### WORK TO BE COMPLETED
Below is a listing to transcribe in full and exactly; keep the pictures out.

### DATA PROVIDED
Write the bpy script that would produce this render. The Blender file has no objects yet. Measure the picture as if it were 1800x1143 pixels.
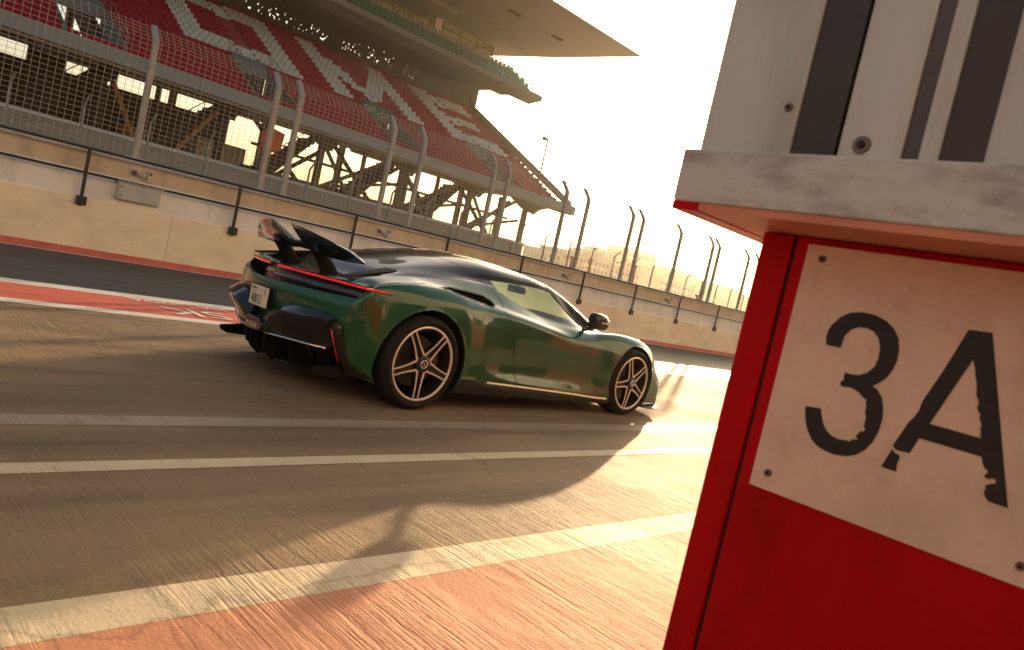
import bpy, bmesh, math, random
import numpy as np
from mathutils import Vector, Matrix
random.seed(7)
R = math.radians
scene = bpy.context.scene
col = scene.collection

# ------------------------------------------------------------------ camera
F_PX, ROLL, PITCH, AZ, CAM_H = 1332.673, R(12.6498), R(-3.8497), R(45.9488), 1.14827
fw = Vector((math.sin(AZ)*math.cos(PITCH), math.cos(AZ)*math.cos(PITCH), math.sin(PITCH)))
rt = Vector((math.cos(AZ), -math.sin(AZ), 0))
up = rt.cross(fw)
ix = math.cos(ROLL)*rt + math.sin(ROLL)*up
iy = math.sin(ROLL)*rt - math.cos(ROLL)*up
cam_d = bpy.data.cameras.new('camera')
cam = bpy.data.objects.new('camera', cam_d)
col.objects.link(cam)
M = Matrix.Identity(4)
for r in range(3):
    M[r][0], M[r][1], M[r][2] = ix[r], -iy[r], -fw[r]
M[2][3] = CAM_H
cam.matrix_world = M
cam_d.sensor_width = 36.0
cam_d.lens = F_PX/1800*36
cam_d.clip_start = 0.05
cam_d.clip_end = 6000
cam_d.dof.use_dof = True
cam_d.dof.focus_distance = 6.0
cam_d.dof.aperture_fstop = 5.0
scene.camera = cam

# ------------------------------------------------------------------ light
SUN_AZ, SUN_EL = R(60.2), R(11.4)
world = bpy.data.worlds.new('World')
scene.world = world
world.use_nodes = True
wn = world.node_tree.nodes
wl = world.node_tree.links
wn.clear()
sky = wn.new('ShaderNodeTexSky')
sky.sky_type = 'NISHITA'
sky.sun_disc = False
sky.sun_elevation = SUN_EL
sky.sun_rotation = SUN_AZ
sky.air_density = 1.0
sky.dust_density = 6.0
sky.ozone_density = 1.0
bg = wn.new('ShaderNodeBackground')
bg.inputs['Strength'].default_value = 0.13
wo = wn.new('ShaderNodeOutputWorld')
wl.new(sky.outputs[0], bg.inputs[0])
wl.new(bg.outputs[0], wo.inputs[0])
sun_d = bpy.data.lights.new('sun', 'SUN')
sun_d.energy = 5.0
sun_d.angle = R(0.6)
sun_d.color = (1.0, 0.68, 0.37)
sun = bpy.data.objects.new('sun', sun_d)
col.objects.link(sun)
sdir = Vector((math.sin(SUN_AZ)*math.cos(SUN_EL), math.cos(SUN_AZ)*math.cos(SUN_EL), math.sin(SUN_EL)))
sun.rotation_euler = sdir.to_track_quat('Z', 'Y').to_euler()
sun.location = sdir*60
vs = scene.view_settings
vs.view_transform = 'Standard'
vs.look = 'None'
vs.exposure = 0.95
vs.gamma = 1.0
scene.cycles.use_denoising = True
scene.cycles.max_bounces = 8
scene.cycles.transparent_max_bounces = 16
scene.cycles.sample_clamp_indirect = 6.0

# ------------------------------------------------------------------ materials
def nodes_of(name):
    m = bpy.data.materials.new(name)
    m.use_nodes = True
    nt = m.node_tree
    return m, nt, nt.nodes['Principled BSDF']

def srgb(r, g, b):
    f = lambda c: ((c/255+.055)/1.055)**2.4 if c > 10 else c/255/12.92
    return (f(r), f(g), f(b))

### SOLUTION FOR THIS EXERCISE
Write the bpy script that would produce this render. The Blender file has no objects yet. Measure the picture as if it were 1800x1143 pixels.
import bpy, bmesh, math, random
import numpy as np
from mathutils import Vector, Matrix
random.seed(7)
R = math.radians
scene = bpy.context.scene
col = scene.collection

# ------------------------------------------------------------------ camera
F_PX, ROLL, PITCH, AZ, CAM_H = 1332.673, R(12.6498), R(-3.8497), R(45.9488), 1.14827
fw = Vector((math.sin(AZ)*math.cos(PITCH), math.cos(AZ)*math.cos(PITCH), math.sin(PITCH)))
rt = Vector((math.cos(AZ), -math.sin(AZ), 0))
up = rt.cross(fw)
ix = math.cos(ROLL)*rt + math.sin(ROLL)*up
iy = math.sin(ROLL)*rt - math.cos(ROLL)*up
cam_d = bpy.data.cameras.new('camera')
cam = bpy.data.objects.new('camera', cam_d)
col.objects.link(cam)
M = Matrix.Identity(4)
for r in range(3):
    M[r][0], M[r][1], M[r][2] = ix[r], -iy[r], -fw[r]
M[2][3] = CAM_H
cam.matrix_world = M
cam_d.sensor_width = 36.0
cam_d.lens = F_PX/1800*36
cam_d.clip_start = 0.05
cam_d.clip_end = 6000
cam_d.dof.use_dof = True
cam_d.dof.focus_distance = 6.0
cam_d.dof.aperture_fstop = 5.0
scene.camera = cam

# ------------------------------------------------------------------ light
SUN_AZ, SUN_EL = R(60.2), R(11.4)
world = bpy.data.worlds.new('World')
scene.world = world
world.use_nodes = True
wn = world.node_tree.nodes
wl = world.node_tree.links
wn.clear()
sky = wn.new('ShaderNodeTexSky')
sky.sky_type = 'NISHITA'
sky.sun_disc = False
sky.sun_elevation = SUN_EL
sky.sun_rotation = SUN_AZ
sky.air_density = 1.0
sky.dust_density = 6.0
sky.ozone_density = 1.0
bg = wn.new('ShaderNodeBackground')
bg.inputs['Strength'].default_value = 0.13
wo = wn.new('ShaderNodeOutputWorld')
wl.new(sky.outputs[0], bg.inputs[0])
wl.new(bg.outputs[0], wo.inputs[0])
sun_d = bpy.data.lights.new('sun', 'SUN')
sun_d.energy = 5.0
sun_d.angle = R(0.6)
sun_d.color = (1.0, 0.68, 0.37)
sun = bpy.data.objects.new('sun', sun_d)
col.objects.link(sun)
sdir = Vector((math.sin(SUN_AZ)*math.cos(SUN_EL), math.cos(SUN_AZ)*math.cos(SUN_EL), math.sin(SUN_EL)))
sun.rotation_euler = sdir.to_track_quat('Z', 'Y').to_euler()
sun.location = sdir*60
vs = scene.view_settings
vs.view_transform = 'Standard'
vs.look = 'None'
vs.exposure = 0.95
vs.gamma = 1.0
scene.cycles.use_denoising = True
scene.cycles.max_bounces = 8
scene.cycles.transparent_max_bounces = 16
scene.cycles.sample_clamp_indirect = 6.0

# ------------------------------------------------------------------ materials
def nodes_of(name):
    m = bpy.data.materials.new(name)
    m.use_nodes = True
    nt = m.node_tree
    return m, nt, nt.nodes['Principled BSDF']

def srgb(r, g, b):
    f = lambda c: ((c/255+.055)/1.055)**2.4 if c > 10 else c/255/12.92
    return (f(r), f(g), f(b))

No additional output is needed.